● Aim
Everything from the line with "Build this scene" through the line with "PI = math.pi" should be repeated exactly, both of those lines included, and nothing else.

● Working data
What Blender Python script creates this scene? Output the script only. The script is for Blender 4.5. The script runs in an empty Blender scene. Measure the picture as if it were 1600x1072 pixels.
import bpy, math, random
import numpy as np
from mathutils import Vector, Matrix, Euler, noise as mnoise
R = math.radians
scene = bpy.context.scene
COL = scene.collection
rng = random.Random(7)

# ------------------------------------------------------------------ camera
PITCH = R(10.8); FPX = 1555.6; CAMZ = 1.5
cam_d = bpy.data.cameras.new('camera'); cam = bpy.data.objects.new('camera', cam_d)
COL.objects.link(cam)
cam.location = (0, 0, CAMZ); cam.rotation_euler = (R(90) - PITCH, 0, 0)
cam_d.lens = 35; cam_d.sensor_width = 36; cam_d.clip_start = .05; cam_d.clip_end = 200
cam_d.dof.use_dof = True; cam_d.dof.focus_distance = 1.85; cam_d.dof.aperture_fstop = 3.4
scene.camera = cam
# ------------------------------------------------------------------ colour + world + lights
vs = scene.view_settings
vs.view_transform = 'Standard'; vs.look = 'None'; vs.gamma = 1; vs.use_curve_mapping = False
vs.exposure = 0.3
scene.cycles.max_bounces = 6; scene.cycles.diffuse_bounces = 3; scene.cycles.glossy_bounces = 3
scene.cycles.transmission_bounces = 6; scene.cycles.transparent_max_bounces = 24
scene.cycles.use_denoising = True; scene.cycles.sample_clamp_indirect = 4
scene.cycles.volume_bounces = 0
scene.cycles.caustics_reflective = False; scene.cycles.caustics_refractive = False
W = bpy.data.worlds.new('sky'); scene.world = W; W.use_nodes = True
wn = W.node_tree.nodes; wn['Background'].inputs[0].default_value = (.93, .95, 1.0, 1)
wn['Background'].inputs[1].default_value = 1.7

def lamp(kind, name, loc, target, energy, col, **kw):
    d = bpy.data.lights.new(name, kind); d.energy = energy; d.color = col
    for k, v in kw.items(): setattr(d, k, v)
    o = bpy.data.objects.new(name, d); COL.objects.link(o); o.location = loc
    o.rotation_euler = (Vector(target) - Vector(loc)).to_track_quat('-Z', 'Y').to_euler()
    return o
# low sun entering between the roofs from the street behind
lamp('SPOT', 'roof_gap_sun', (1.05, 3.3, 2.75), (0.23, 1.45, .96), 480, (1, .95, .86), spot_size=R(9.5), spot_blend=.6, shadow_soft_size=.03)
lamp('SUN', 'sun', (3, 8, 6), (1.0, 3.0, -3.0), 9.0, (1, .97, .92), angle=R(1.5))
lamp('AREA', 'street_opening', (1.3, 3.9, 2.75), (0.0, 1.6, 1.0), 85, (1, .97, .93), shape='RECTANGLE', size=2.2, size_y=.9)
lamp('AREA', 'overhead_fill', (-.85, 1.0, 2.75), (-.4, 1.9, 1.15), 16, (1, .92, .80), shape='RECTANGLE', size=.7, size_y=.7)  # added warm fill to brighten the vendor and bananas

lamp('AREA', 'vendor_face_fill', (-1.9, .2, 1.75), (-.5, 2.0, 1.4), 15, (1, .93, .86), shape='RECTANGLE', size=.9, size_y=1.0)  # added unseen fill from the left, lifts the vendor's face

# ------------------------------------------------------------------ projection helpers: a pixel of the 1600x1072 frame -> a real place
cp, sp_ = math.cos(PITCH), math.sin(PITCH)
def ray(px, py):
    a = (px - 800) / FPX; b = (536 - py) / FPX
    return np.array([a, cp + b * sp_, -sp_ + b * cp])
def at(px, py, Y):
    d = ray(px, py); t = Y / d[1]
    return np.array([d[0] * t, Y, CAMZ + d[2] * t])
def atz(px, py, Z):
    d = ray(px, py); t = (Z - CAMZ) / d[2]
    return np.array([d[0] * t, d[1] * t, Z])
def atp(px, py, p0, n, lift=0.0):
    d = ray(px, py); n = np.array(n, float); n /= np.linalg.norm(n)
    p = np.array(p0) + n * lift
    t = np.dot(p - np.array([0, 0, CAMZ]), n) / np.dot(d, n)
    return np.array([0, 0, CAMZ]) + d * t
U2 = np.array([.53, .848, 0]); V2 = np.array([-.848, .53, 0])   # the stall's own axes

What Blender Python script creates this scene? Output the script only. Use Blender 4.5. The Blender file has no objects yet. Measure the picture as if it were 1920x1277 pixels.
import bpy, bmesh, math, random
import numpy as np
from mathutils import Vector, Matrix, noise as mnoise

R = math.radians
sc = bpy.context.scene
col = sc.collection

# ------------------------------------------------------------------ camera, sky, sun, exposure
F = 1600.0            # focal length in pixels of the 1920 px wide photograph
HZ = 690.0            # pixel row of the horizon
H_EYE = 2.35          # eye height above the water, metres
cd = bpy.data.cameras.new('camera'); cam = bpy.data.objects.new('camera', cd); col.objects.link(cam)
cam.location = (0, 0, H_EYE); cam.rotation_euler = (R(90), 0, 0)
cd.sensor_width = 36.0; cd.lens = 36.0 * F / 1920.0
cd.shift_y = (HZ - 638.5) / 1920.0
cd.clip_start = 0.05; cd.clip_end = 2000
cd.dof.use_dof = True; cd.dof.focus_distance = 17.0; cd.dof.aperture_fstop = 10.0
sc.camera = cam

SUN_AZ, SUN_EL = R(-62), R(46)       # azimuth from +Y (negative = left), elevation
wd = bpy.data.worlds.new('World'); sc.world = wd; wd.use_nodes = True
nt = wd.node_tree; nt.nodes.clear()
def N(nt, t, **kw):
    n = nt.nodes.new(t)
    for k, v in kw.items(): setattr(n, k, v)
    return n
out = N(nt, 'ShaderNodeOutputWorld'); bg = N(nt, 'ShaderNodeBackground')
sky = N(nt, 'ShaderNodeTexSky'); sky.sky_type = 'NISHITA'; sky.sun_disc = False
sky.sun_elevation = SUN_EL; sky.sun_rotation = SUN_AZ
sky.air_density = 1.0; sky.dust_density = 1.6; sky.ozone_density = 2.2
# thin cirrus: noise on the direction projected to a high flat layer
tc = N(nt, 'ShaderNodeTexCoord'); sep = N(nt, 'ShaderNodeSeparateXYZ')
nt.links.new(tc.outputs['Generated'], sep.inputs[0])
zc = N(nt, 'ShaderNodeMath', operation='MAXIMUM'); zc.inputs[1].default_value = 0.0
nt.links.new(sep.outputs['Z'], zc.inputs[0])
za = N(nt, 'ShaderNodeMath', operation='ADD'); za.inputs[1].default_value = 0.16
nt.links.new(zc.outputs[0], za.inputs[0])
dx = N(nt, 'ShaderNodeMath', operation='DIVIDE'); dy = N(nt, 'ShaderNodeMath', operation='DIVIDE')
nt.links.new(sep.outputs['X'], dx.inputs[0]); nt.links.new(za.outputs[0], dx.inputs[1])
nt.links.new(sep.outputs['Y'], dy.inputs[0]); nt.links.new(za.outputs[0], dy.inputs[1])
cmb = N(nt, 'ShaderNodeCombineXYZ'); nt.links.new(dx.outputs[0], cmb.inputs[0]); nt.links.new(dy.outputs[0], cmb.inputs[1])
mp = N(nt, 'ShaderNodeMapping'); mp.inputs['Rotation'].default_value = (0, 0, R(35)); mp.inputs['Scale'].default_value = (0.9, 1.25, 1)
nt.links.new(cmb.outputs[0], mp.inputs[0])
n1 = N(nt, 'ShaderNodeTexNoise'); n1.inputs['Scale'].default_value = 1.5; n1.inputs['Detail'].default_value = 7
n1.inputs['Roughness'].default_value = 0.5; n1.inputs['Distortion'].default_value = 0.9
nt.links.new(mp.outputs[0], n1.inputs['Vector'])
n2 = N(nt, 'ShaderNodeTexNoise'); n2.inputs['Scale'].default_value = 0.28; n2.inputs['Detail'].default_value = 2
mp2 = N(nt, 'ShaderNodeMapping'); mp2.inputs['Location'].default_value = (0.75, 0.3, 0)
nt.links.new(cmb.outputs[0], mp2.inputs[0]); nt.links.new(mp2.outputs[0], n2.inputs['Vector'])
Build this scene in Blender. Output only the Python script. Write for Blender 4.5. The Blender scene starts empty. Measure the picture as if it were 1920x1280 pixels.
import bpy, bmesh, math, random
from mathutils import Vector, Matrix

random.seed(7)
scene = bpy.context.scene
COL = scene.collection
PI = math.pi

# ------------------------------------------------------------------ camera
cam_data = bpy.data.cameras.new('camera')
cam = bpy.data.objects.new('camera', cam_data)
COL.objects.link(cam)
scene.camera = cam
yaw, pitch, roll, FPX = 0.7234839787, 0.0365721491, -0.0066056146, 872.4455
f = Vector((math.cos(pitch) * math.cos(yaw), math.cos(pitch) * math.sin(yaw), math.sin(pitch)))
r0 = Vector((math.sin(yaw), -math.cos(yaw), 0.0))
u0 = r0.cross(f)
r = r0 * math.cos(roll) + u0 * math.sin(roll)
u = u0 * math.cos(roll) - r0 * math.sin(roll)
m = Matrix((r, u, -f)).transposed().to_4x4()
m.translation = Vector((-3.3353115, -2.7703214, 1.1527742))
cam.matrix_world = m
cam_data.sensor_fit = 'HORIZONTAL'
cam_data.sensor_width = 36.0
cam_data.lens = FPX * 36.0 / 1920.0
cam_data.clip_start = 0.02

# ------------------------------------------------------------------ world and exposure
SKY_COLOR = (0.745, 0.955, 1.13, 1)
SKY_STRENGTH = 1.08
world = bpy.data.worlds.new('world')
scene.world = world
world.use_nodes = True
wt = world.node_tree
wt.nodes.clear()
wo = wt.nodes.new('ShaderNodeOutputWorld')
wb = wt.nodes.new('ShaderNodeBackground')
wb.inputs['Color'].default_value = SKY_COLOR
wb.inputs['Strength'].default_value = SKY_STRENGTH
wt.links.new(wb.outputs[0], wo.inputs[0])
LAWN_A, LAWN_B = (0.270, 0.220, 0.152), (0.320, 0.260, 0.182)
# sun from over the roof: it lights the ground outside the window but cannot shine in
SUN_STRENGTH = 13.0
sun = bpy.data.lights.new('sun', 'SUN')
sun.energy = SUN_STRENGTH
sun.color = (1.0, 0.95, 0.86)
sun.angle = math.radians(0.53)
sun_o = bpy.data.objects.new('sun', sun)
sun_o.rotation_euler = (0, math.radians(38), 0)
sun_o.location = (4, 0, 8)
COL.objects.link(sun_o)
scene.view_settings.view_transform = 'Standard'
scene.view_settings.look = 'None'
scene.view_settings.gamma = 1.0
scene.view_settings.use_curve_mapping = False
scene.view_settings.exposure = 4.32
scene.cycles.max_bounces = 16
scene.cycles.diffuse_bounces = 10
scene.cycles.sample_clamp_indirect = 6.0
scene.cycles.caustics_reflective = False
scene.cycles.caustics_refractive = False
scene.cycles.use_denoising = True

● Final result
Build this scene in Blender. Output only the Python script. Write for Blender 4.5. The Blender scene starts empty. Measure the picture as if it were 1920x1280 pixels.
import bpy, bmesh, math, random
from mathutils import Vector, Matrix

random.seed(7)
scene = bpy.context.scene
COL = scene.collection
PI = math.pi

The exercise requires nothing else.